----- Dataset extract

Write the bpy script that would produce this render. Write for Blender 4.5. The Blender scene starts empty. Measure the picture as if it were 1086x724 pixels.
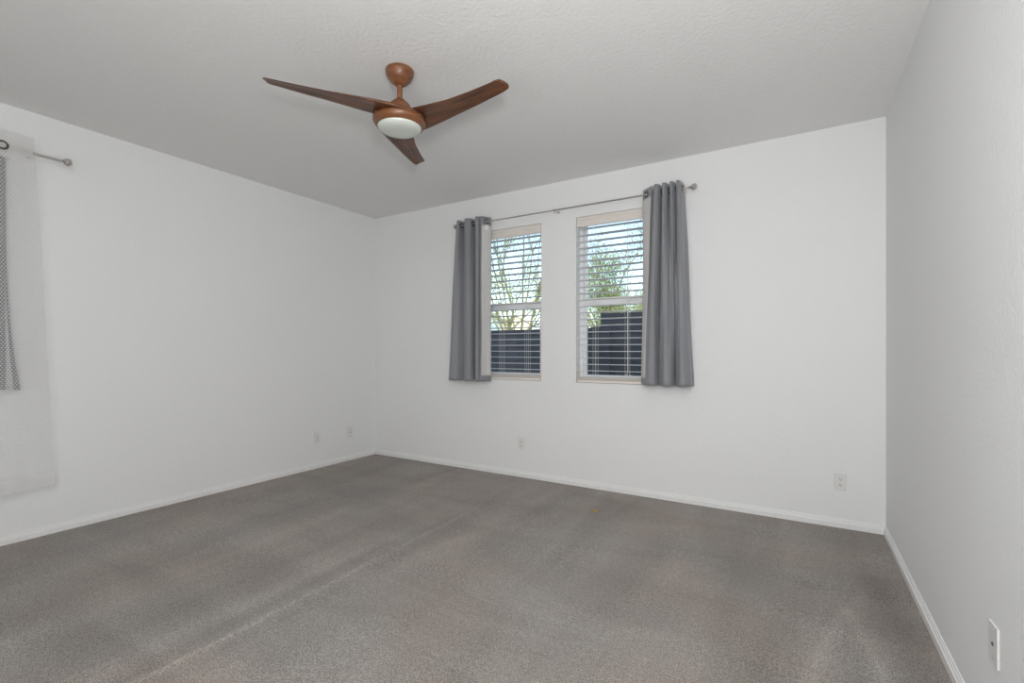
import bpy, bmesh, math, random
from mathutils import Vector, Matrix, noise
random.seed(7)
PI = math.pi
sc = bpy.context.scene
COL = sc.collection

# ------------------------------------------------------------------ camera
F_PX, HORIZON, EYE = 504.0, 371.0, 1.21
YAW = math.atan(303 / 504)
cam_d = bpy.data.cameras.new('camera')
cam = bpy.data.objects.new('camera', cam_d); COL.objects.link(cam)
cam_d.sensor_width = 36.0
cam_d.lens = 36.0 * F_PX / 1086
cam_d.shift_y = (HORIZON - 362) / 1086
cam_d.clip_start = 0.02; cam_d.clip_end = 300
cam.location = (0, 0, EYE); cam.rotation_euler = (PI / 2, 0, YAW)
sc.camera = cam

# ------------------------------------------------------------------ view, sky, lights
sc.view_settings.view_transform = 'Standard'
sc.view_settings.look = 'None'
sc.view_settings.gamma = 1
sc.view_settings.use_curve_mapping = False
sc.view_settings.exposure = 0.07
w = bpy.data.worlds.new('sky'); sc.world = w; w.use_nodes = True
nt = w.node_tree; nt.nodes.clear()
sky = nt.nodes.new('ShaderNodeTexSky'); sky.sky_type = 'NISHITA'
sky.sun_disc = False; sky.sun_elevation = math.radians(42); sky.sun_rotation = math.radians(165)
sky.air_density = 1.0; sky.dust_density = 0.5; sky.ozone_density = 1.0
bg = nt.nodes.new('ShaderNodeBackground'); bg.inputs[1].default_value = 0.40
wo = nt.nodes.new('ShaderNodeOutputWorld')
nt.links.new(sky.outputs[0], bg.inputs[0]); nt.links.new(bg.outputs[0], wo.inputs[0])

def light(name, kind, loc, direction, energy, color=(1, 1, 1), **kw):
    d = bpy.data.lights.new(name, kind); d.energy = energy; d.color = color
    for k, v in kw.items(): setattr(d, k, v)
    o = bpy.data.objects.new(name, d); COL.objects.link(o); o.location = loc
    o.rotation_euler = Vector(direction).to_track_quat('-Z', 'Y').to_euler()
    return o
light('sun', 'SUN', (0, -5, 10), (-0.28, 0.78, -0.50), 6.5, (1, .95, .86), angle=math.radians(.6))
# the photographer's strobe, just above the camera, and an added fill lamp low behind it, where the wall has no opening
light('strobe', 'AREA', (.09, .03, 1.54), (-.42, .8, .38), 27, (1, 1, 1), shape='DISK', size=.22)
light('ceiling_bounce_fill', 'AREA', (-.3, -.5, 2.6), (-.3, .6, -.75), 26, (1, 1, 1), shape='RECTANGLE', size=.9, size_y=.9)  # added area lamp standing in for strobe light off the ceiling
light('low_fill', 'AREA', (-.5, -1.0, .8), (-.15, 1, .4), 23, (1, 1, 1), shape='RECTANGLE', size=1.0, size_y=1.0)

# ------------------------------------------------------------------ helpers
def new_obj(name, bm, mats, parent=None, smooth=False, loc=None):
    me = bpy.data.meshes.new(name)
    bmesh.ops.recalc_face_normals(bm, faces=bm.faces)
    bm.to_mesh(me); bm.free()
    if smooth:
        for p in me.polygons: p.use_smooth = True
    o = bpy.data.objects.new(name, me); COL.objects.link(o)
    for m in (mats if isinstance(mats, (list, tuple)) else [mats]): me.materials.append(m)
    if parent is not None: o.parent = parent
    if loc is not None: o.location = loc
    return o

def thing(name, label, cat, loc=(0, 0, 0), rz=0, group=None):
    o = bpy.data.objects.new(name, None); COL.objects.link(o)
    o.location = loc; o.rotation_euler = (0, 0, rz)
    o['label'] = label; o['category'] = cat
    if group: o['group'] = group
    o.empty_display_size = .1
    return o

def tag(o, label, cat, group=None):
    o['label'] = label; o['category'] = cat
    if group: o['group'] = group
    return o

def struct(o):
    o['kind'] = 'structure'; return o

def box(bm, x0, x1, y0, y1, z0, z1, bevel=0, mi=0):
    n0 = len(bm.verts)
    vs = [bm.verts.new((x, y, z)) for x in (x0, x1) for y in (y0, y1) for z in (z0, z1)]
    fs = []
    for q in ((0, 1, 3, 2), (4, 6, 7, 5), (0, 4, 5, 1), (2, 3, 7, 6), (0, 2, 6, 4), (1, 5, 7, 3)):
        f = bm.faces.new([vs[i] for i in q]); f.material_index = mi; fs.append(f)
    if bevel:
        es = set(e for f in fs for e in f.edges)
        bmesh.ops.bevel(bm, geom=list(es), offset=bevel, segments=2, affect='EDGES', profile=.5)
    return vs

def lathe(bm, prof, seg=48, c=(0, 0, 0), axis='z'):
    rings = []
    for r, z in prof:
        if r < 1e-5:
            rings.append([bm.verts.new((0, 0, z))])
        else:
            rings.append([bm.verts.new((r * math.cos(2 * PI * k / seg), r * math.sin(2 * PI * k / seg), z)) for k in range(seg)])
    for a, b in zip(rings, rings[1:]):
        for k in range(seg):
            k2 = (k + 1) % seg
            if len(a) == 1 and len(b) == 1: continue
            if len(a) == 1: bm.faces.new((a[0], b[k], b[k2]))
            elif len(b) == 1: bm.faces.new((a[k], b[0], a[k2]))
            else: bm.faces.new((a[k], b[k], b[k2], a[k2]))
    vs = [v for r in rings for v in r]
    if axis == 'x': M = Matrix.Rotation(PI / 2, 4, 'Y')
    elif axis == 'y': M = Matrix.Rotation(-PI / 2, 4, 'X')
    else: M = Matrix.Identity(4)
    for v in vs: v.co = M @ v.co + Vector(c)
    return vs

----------

Exercise: Output the lines above in full and exactly as given, omitting any pictures.

Problem solution:
Write the bpy script that would produce this render. Write for Blender 4.5. The Blender scene starts empty. Measure the picture as if it were 1086x724 pixels.
import bpy, bmesh, math, random
from mathutils import Vector, Matrix, noise
random.seed(7)
PI = math.pi
sc = bpy.context.scene
COL = sc.collection

# ------------------------------------------------------------------ camera
F_PX, HORIZON, EYE = 504.0, 371.0, 1.21
YAW = math.atan(303 / 504)
cam_d = bpy.data.cameras.new('camera')
cam = bpy.data.objects.new('camera', cam_d); COL.objects.link(cam)
cam_d.sensor_width = 36.0
cam_d.lens = 36.0 * F_PX / 1086
cam_d.shift_y = (HORIZON - 362) / 1086
cam_d.clip_start = 0.02; cam_d.clip_end = 300
cam.location = (0, 0, EYE); cam.rotation_euler = (PI / 2, 0, YAW)
sc.camera = cam

# ------------------------------------------------------------------ view, sky, lights
sc.view_settings.view_transform = 'Standard'
sc.view_settings.look = 'None'
sc.view_settings.gamma = 1
sc.view_settings.use_curve_mapping = False
sc.view_settings.exposure = 0.07
w = bpy.data.worlds.new('sky'); sc.world = w; w.use_nodes = True
nt = w.node_tree; nt.nodes.clear()
sky = nt.nodes.new('ShaderNodeTexSky'); sky.sky_type = 'NISHITA'
sky.sun_disc = False; sky.sun_elevation = math.radians(42); sky.sun_rotation = math.radians(165)
sky.air_density = 1.0; sky.dust_density = 0.5; sky.ozone_density = 1.0
bg = nt.nodes.new('ShaderNodeBackground'); bg.inputs[1].default_value = 0.40
wo = nt.nodes.new('ShaderNodeOutputWorld')
nt.links.new(sky.outputs[0], bg.inputs[0]); nt.links.new(bg.outputs[0], wo.inputs[0])

def light(name, kind, loc, direction, energy, color=(1, 1, 1), **kw):
    d = bpy.data.lights.new(name, kind); d.energy = energy; d.color = color
    for k, v in kw.items(): setattr(d, k, v)
    o = bpy.data.objects.new(name, d); COL.objects.link(o); o.location = loc
    o.rotation_euler = Vector(direction).to_track_quat('-Z', 'Y').to_euler()
    return o
light('sun', 'SUN', (0, -5, 10), (-0.28, 0.78, -0.50), 6.5, (1, .95, .86), angle=math.radians(.6))
# the photographer's strobe, just above the camera, and an added fill lamp low behind it, where the wall has no opening
light('strobe', 'AREA', (.09, .03, 1.54), (-.42, .8, .38), 27, (1, 1, 1), shape='DISK', size=.22)
light('ceiling_bounce_fill', 'AREA', (-.3, -.5, 2.6), (-.3, .6, -.75), 26, (1, 1, 1), shape='RECTANGLE', size=.9, size_y=.9)  # added area lamp standing in for strobe light off the ceiling
light('low_fill', 'AREA', (-.5, -1.0, .8), (-.15, 1, .4), 23, (1, 1, 1), shape='RECTANGLE', size=1.0, size_y=1.0)

# ------------------------------------------------------------------ helpers
def new_obj(name, bm, mats, parent=None, smooth=False, loc=None):
    me = bpy.data.meshes.new(name)
    bmesh.ops.recalc_face_normals(bm, faces=bm.faces)
    bm.to_mesh(me); bm.free()
    if smooth:
        for p in me.polygons: p.use_smooth = True
    o = bpy.data.objects.new(name, me); COL.objects.link(o)
    for m in (mats if isinstance(mats, (list, tuple)) else [mats]): me.materials.append(m)
    if parent is not None: o.parent = parent
    if loc is not None: o.location = loc
    return o

def thing(name, label, cat, loc=(0, 0, 0), rz=0, group=None):
    o = bpy.data.objects.new(name, None); COL.objects.link(o)
    o.location = loc; o.rotation_euler = (0, 0, rz)
    o['label'] = label; o['category'] = cat
    if group: o['group'] = group
    o.empty_display_size = .1
    return o

def tag(o, label, cat, group=None):
    o['label'] = label; o['category'] = cat
    if group: o['group'] = group
    return o

def struct(o):
    o['kind'] = 'structure'; return o

def box(bm, x0, x1, y0, y1, z0, z1, bevel=0, mi=0):
    n0 = len(bm.verts)
    vs = [bm.verts.new((x, y, z)) for x in (x0, x1) for y in (y0, y1) for z in (z0, z1)]
    fs = []
    for q in ((0, 1, 3, 2), (4, 6, 7, 5), (0, 4, 5, 1), (2, 3, 7, 6), (0, 2, 6, 4), (1, 5, 7, 3)):
        f = bm.faces.new([vs[i] for i in q]); f.material_index = mi; fs.append(f)
    if bevel:
        es = set(e for f in fs for e in f.edges)
        bmesh.ops.bevel(bm, geom=list(es), offset=bevel, segments=2, affect='EDGES', profile=.5)
    return vs

def lathe(bm, prof, seg=48, c=(0, 0, 0), axis='z'):
    rings = []
    for r, z in prof:
        if r < 1e-5:
            rings.append([bm.verts.new((0, 0, z))])
        else:
            rings.append([bm.verts.new((r * math.cos(2 * PI * k / seg), r * math.sin(2 * PI * k / seg), z)) for k in range(seg)])
    for a, b in zip(rings, rings[1:]):
        for k in range(seg):
            k2 = (k + 1) % seg
            if len(a) == 1 and len(b) == 1: continue
            if len(a) == 1: bm.faces.new((a[0], b[k], b[k2]))
            elif len(b) == 1: bm.faces.new((a[k], b[0], a[k2]))
            else: bm.faces.new((a[k], b[k], b[k2], a[k2]))
    vs = [v for r in rings for v in r]
    if axis == 'x': M = Matrix.Rotation(PI / 2, 4, 'Y')
    elif axis == 'y': M = Matrix.Rotation(-PI / 2, 4, 'X')
    else: M = Matrix.Identity(4)
    for v in vs: v.co = M @ v.co + Vector(c)
    return vs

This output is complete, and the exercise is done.